« Vous aurez bientôt tout le temps et le loisir de me condamner. Je vous demande alors de conserver à l’esprit cette phrase toute simple que je tiens de mon père et qu’il utilisait pour minorer les fautes de chacun : « tous les hommes n’habitent pas le monde de la même façon » ».
En vérité, il existe autant de manières d’habiter le monde que d’hommes. Ainsi, Paul Hansen, narrateur de cette histoire et superintendant de la résidence l’Excelsior, l’habite à sa façon. Il va jusqu’à réparer les âmes des résidents, les soigner, les accompagner en fin de vie et dépasse nettement son rôle de concierge, parce que pour lui, cela coule de source. D’origine danoise, il a vécu en France et au Canada avant de se retrouver en prison à Montréal pour un motif obscur.
Johanes, son père, pasteur, a perdu la foi depuis bien longtemps et reste un irréductible Danois malgré les années passées en France. Même quand il est absent, il accompagne toujours son fils par la pensée et habite le monde d’une autre manière que lui. Patrick Horton, son compagnon de cellule, ancien Hell’s Angels, possède un statut qui lui vaut le respect de ses pairs et demeure attendrissant malgré tout. Pour lui, le monde se comprend toujours à partir de la seule valeur stable de référence sur terre : la Harley.
La mère de Paul, quant à elle, est très distante et il en parle assez peu. Winona, la compagne de Paul, mi Algonquine mi Irlandaise mi pilote, est consciente de la brièveté de la vie et ne tient pas compte des problèmes subalternes pour vivre pleinement. Avec leur chienne Nouk, ils forment un trio touchant. Kieran Read, résident et ami de Paul, reconnaît qu’il fait un sale boulot au milieu de sales gens, comme probablement Emmanuel Sauvage, directeur de la prison. Et puis il y a Sedgwick, nouveau président de l’Excelsior, inhumain au possible, décrit comme un « salopard incandescent », odieux et infréquentable qui vit le monde d’une manière que l’on peut à peu près imaginer.

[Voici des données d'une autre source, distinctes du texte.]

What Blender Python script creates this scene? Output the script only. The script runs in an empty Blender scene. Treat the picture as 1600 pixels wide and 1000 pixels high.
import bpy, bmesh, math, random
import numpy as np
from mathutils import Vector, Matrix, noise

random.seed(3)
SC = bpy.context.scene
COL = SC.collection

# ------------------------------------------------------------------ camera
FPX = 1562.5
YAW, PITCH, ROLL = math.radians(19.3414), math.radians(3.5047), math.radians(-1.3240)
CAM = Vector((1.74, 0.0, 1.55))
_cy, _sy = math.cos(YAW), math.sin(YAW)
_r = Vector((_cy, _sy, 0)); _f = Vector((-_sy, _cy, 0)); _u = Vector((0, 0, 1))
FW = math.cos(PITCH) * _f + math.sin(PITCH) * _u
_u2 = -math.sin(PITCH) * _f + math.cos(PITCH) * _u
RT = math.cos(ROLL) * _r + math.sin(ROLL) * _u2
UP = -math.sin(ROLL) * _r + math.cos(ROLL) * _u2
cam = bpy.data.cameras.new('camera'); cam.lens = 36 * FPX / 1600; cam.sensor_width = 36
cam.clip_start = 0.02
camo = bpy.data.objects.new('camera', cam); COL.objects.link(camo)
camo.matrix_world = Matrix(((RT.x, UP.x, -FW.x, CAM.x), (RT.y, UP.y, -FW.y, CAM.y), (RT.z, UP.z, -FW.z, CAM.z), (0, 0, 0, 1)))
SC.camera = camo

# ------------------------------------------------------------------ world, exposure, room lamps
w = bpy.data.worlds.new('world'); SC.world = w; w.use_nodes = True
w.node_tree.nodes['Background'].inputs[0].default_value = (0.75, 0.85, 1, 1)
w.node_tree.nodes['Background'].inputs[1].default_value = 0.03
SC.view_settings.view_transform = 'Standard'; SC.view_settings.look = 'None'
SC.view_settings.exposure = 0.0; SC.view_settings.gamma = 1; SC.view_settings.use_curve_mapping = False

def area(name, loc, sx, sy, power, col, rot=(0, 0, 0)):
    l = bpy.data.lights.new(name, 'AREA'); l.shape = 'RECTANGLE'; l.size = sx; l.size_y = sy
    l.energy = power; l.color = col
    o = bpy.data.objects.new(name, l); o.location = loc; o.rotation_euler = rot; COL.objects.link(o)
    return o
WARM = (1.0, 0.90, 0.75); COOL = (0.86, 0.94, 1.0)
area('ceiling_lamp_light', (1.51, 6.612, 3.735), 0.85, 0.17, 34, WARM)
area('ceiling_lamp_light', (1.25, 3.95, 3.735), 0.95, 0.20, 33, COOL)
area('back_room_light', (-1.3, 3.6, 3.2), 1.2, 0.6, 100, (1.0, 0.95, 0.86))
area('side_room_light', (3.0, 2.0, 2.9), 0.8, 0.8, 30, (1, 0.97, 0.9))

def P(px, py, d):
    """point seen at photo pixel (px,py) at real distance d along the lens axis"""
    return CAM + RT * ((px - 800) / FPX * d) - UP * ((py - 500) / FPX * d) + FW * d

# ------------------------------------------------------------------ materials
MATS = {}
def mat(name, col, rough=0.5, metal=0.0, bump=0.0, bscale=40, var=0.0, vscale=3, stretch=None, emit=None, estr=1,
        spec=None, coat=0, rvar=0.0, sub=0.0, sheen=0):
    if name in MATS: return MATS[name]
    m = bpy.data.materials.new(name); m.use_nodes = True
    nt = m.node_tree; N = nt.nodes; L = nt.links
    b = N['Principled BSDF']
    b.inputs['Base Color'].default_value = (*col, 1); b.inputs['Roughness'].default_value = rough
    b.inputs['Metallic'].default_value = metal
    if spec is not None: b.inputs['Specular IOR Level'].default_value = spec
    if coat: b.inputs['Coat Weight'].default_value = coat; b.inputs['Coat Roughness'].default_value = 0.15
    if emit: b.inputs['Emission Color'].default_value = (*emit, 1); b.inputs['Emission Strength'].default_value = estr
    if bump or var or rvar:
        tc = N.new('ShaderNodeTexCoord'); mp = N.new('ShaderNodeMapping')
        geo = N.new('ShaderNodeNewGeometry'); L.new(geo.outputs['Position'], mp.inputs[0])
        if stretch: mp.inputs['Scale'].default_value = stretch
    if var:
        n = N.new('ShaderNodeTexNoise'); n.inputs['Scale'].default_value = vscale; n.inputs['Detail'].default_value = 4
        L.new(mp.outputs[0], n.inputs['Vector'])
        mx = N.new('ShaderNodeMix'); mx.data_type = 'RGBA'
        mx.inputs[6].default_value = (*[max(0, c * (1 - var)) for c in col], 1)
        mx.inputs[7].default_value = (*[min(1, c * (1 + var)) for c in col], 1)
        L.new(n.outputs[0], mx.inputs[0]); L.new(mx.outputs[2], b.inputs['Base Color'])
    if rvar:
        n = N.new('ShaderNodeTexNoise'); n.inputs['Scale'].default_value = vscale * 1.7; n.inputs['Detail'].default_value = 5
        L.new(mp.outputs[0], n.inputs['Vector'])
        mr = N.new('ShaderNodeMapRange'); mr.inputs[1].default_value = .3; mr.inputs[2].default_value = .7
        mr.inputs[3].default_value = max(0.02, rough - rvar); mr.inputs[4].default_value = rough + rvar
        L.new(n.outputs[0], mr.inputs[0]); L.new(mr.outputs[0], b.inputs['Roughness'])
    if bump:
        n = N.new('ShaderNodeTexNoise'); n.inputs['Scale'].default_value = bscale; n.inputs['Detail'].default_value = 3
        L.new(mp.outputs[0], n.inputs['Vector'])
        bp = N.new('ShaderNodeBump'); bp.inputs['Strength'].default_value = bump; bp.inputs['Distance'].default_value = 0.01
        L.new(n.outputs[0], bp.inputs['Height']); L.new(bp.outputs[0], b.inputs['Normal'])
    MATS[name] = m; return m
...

Tout au long du roman, la vie en prison et les humiliations liées à la promiscuité carcérale sont interrompues par les souvenirs mélancoliques de Paul, des personnes qui ont compté pour lui. J’avoue que je lui ai trouvé assez peu de suspense et de charme jusqu’à la page 150 et me suis demandée pourquoi il avait obtenu le prix Goncourt 2019. Je voulais tout de même connaître les raisons de l’incarcération de Paul, et fort heureusement, non seulement on finit par le découvrir en poursuivant sa lecture mais en plus, la deuxième partie du livre est bien plus exaltante que la première.
C’est avant tout un roman des injustices et des inégalités, saupoudré de mélancolie. De ce que l’on est prêt à accepter dans la vie ou pas. Comment la vie peut basculer si vite, contre toute attente. En ce sens, il m’a rappelé Article 353 du code pénal de Tanguy Viel que j’ai beaucoup apprécié. C’est finalement l’histoire d’un homme, bien sous tous rapports, qui a enduré tellement d’épreuves qu’un jour, il se révolte. C’est tout simplement humain.